New testing on samples taken during the competition last August has uncovered a further six alleged drug cheats.

And it's being reported that amongst the cheats there is a track and field athlete who won gold as well as a silver medallist from the cycling arena.

The International Olympic Committee has hailed the results as proof that it's getting harder to hide from ever improving drug detection technology.

At the same time sports scientists are warning that athletes and their coaches are constantly searching for new ways of gaining an unfair advantage.

Simon Santow reports.

SIMON SANTOW: In the world of elite sport, the current illegal drug of choice is a blood booster known as CERA.

And it's CERA, that's been found in the samples of six Beijing Olympians. Samples that were retested by the International Olympic Committee in the first few months of this year.

Sports scientist and anti-doping researcher Robin Parisotto.

ROBIN PARISOTTO: Blood boosting is the practice of introducing blood into, or new blood into the body or actually stimulating the body to make new blood on its own.

SIMON SANTOW: And what advantage does that give an athlete?

ROBIN PARISOTTO: Well, essentially, with more blood you can carry more oxygen and with more oxygen you have suddenly a lot more stamina which is great for endurance events.

SIMON SANTOW: And typically, what sort of sports has blood doping been used in?

ROBIN PARISOTTO: Well, primarily it has been associated with cycling. Pretty well everyone knows track and field, any endurance events like marathon running, biathlons, triathlons, those sort of events.

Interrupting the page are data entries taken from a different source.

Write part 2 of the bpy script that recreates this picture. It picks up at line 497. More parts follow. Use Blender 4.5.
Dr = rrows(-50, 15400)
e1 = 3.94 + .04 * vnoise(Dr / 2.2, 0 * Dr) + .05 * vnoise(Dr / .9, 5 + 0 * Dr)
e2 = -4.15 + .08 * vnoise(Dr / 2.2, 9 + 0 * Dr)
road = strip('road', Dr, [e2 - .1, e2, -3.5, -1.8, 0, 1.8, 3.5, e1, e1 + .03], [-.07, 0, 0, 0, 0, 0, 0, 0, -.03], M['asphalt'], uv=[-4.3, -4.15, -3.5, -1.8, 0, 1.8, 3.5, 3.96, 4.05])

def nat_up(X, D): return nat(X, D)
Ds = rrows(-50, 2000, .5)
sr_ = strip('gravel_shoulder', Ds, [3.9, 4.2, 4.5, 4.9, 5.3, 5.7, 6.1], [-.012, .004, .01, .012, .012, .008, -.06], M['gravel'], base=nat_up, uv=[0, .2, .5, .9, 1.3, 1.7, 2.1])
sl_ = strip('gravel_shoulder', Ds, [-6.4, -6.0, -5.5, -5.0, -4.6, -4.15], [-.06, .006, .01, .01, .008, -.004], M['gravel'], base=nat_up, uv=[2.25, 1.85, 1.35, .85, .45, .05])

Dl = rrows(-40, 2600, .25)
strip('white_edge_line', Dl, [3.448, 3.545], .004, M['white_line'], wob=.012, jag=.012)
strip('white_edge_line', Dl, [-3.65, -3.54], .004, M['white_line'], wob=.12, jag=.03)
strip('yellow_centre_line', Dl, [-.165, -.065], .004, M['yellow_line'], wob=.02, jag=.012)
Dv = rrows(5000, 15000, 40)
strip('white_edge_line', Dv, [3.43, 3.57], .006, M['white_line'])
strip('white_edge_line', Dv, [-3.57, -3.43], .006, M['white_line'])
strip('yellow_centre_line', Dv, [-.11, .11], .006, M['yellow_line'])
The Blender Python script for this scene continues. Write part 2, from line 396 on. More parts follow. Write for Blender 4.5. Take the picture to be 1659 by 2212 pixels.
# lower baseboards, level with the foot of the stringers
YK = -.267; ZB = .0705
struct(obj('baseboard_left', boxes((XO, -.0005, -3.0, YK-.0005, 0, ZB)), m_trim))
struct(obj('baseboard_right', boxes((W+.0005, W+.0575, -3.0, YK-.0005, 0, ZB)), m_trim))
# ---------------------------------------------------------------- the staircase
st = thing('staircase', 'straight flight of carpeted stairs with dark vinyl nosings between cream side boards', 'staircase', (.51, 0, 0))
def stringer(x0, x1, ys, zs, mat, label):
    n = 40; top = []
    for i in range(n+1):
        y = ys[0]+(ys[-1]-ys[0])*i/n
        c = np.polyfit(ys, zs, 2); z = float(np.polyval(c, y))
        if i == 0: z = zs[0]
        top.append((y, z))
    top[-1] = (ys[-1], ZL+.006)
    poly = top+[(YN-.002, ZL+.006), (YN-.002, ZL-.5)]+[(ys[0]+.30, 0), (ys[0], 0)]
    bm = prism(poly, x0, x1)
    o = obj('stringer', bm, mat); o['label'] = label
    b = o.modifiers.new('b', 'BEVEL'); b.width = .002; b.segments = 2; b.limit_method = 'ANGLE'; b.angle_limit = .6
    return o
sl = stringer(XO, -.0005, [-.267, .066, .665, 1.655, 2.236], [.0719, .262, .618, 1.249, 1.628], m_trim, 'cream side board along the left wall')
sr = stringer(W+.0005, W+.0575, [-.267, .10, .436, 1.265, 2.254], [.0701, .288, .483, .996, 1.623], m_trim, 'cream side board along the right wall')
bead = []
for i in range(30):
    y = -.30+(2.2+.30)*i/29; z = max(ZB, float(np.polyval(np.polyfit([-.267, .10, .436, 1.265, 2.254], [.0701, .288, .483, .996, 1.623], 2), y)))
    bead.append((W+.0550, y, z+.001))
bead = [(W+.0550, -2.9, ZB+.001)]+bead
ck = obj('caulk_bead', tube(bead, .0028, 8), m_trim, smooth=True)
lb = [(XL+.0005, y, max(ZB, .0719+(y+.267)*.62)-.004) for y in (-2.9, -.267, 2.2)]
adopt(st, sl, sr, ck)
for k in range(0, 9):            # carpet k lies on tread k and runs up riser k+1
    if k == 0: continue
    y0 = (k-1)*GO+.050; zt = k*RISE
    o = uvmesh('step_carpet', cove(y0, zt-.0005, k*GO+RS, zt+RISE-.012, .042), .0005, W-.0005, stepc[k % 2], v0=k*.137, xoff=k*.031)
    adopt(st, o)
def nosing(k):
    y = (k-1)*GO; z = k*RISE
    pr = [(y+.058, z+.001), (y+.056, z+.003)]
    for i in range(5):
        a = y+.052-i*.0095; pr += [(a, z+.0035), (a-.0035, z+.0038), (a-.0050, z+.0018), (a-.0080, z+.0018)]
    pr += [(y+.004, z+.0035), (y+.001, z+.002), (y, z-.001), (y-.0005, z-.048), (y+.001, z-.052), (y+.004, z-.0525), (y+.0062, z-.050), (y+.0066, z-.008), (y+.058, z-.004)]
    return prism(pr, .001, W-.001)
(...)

SIMON SANTOW: Robin Parisotto is heartened that even several months after the Beijing Games finished, cheats are still being uncovered.

ROBIN PARISOTTO: I think it is a fantastic development and it certainly shows a new way of thinking and a new way of tackling the doping problem.

SIMON SANTOW: Olympic officials now keep samples for eight years to allow for advances in testing and to warn athletes that cheating will eventually catch up with them.

While the names of those caught this time are yet to be publicly released, media around the world are reporting they include a cyclist who won silver, and a gold medal winning track and field athlete.

All up 5,000 competitors were tested during the games and since the beginning of the year about a fifth of those frozen samples were re-tested for CERA using technology found to be effective in weeding out cycling drug cheats in recent months.

MIKE TURTUR: It sickens me and it angers me that these athletes try to worm their way out of being detected. I am glad to see that these athletes are being found and there are no other compromise that can be made and these idiots that do cheat, really are the criminals of sport.

SIMON SANTOW: Mike Turtur won a gold medal for Australia in the 1984 Los Angeles Games in the 4,000 metres team pursuit cycling.

These days he's the race director for the cycling race Tour Down Under. He's also the regional representative on the board of the world cycling body, UCI.

MIKE TURTUR: There will be more cheats detected. There is no question because this is human nature that we are talking about and fame and fortune does some unique things to people. They lose perspective of reality and they get consumed with their own thing.

SIMON SANTOW: He says he's still shocked that cyclists who cheat haven't got the message about doping and testing.

MIKE TURTUR: I can't find the words to describe these idiots. I mean the fact of life is that they will be caught sooner or later and the storing of samples is a huge advantage in respect to that. But drug cheats, in my view, are people that have a serious problem.

They are the most selfish people that you can be associated with because they don't care about anything except themselves.

SIMON SANTOW: Sports scientists such as Robin Parisotto believe that cheating will go on because the odds are still stacked in favour of the clever cheat.

ROBIN PARISOTTO: Just in the case of blood doping with the detection of six new positive cases with a new version of EPO called CERA doesn't mean that there is no other drugs out there.

SIMON SANTOW: In the race between the drug detectors and the people prepared to use the drugs, who is winning at the moment?

ROBIN PARISOTTO: Look, I would have to say that the testers are really gaining some ground on the cheats, but this needs to be tempered by the fact that just with blood doping agents, there are at least 80 other agents out there which I am not sure there are tests for at the moment. So there is always going to be a battle.

PETER CAVE: Anti doping researcher and sports scientist, Robin Parisotto ending that report from Simon Santow.